Vielerorts haben sich örtliche Solidaritätsinitiativen gegründet, die gegen die Schließungen protestieren und Unterschriften sammeln. »Wir alle, von Politik über Gesellschaft bis zur Gewerkschaft, dürfen diese Schließungspläne auf keinen Fall hinnehmen«, sagte beispielsweise Martin Gross, der Verdi-Landesbezirksleiter von Baden-Württemberg, wo 500 Menschen ihren Arbeitsplatz verlieren sollen.

Ganz aussichtslos ist der angekündigte Widerstand nicht. Bei der Insolvenz vor drei Jahren konnten mehrere Schließungen verhindert werden.

Die Proteste wenden sich insbesondere gegen die Geschäftspraktiken von René Benko. »Nachdem Hunderte Millionen Euro an Steuergeldern in das Unternehmen gepumpt wurden, sollen etliche Innenstädte weiter veröden«, so Gross. »Und dass am Ende ein verantwortungsloser Milliardär und Immobilienspekulant sich einen schlanken Fuß macht, ist ein Skandal«, gibt Gross die Stimmung wieder, die vielerorts nicht nur die direkt Betroffenen gegen Benko aufbringt.
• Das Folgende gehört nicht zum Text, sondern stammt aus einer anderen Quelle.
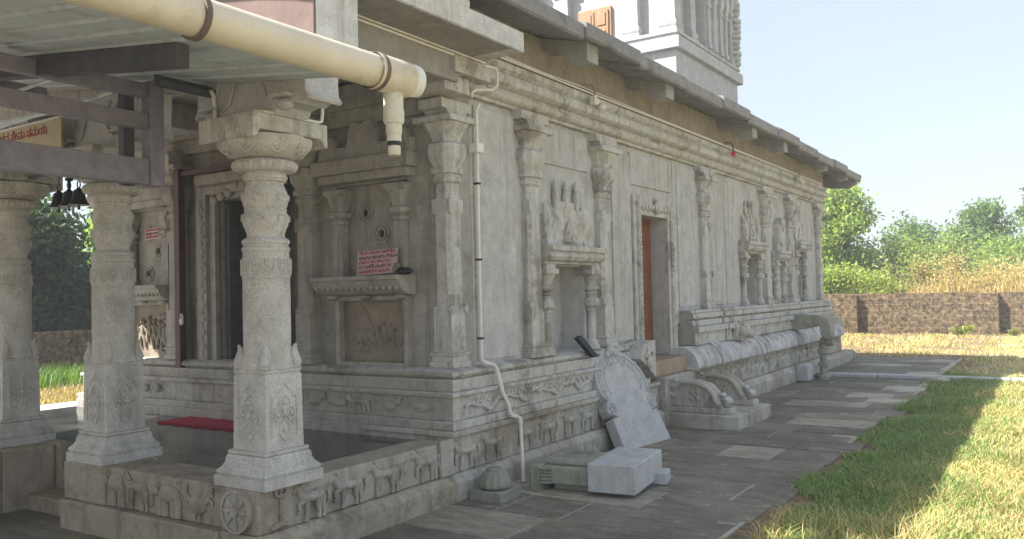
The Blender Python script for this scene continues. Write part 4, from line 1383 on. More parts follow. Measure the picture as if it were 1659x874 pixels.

Ganz aussichtslos ist der angekündigte Widerstand nicht. Bei der Insolvenz vor drei Jahren konnten mehrere Schließungen verhindert werden. Und auch jetzt zeigt sich, dass GKK durchaus auf öffentlichen Druck reagiert. So gab es insbesondere in Leipzig wütende Kritik auch von Lokalpolitikern wegen der Entscheidung, den dortigen Standort zu schließen.

Geschwächte Gewerkschafts­bewegung
Wenige Tage später verkündete GKK, dass die Filiale doch erhalten bleiben solle, ebenso vier weitere Häuser, darunter auch der Standort Erlangen. Dort sieht man die Rücknahme der Schließung als Ansporn, sollen doch im benachbarten Nürnberg gleich zwei Filialen geschlossen werden. »Wir sehen das als gutes Vorzeichen für unseren Kampf um die Nürnberger Kolleg:innen und die Filialen«, so ­Jaana Hampel von Verdi Mittel­franken.

Allerdings trifft die erneute Insolvenz von GKK auf eine im Handel insgesamt geschwächte Gewerkschafts­bewegung. Die vergangenen zwei Jahrzehnte waren von gewerkschaftlichen Abwehrkämpfen in der im strukturellen Wandel befindlichen Branche geprägt. Nur mit heftigen Arbeitskämpfen konnten die Beschäftigten die stetigen Angriffe der Arbeitgeberseite auf die einst erstrittenen Errungenschaften meist abwehren und den Flächentarifvertrag zumindest teilweise verteidigen. Organisierungserfolge von Verdi im boomenden Internethandel gab es – trotz jahrelanger Bemühungen wie bei Amazon – nicht.

So erlebte die Dienstleistungsgewerkschaft Verdi seit ihrer Gründung 2001 einen drastischen Mitgliederschwund in der Branche. Immer weniger Beschäftigte im Einzelhandel fallen unter die von Verdi durchgesetzten tariflichen Regelungen. Unterlagen im Jahr 2000 noch die Hälfte aller Betriebe dem Branchentarifvertrag im Einzelhandel, sind es jetzt nur noch 20 Prozent. Wurden 2000 noch mehr als 70 Prozent der Beschäftigten vom Tarifvertrag erfasst, sind es jetzt gerade einmal 28 Prozent.

Die Zerschlagung des letzten großen Warenhauskonzerns hierzulande droht, die Schwächung der gewerkschaftlichen Durchsetzungsfähigkeit im Einzelhandel zu verschärfen – mit Folgen für die gesamte Branche. In nicht tarifgebundenen Einzelhandelsbetrieben müssen Beschäftigte bereits seit Jahren Reallohnverluste hinnehmen, während sich ihre Arbeitsbedingungen verschlechterten und Wochenenddienste und überlange Arbeitszeiten zum Alltag wurden.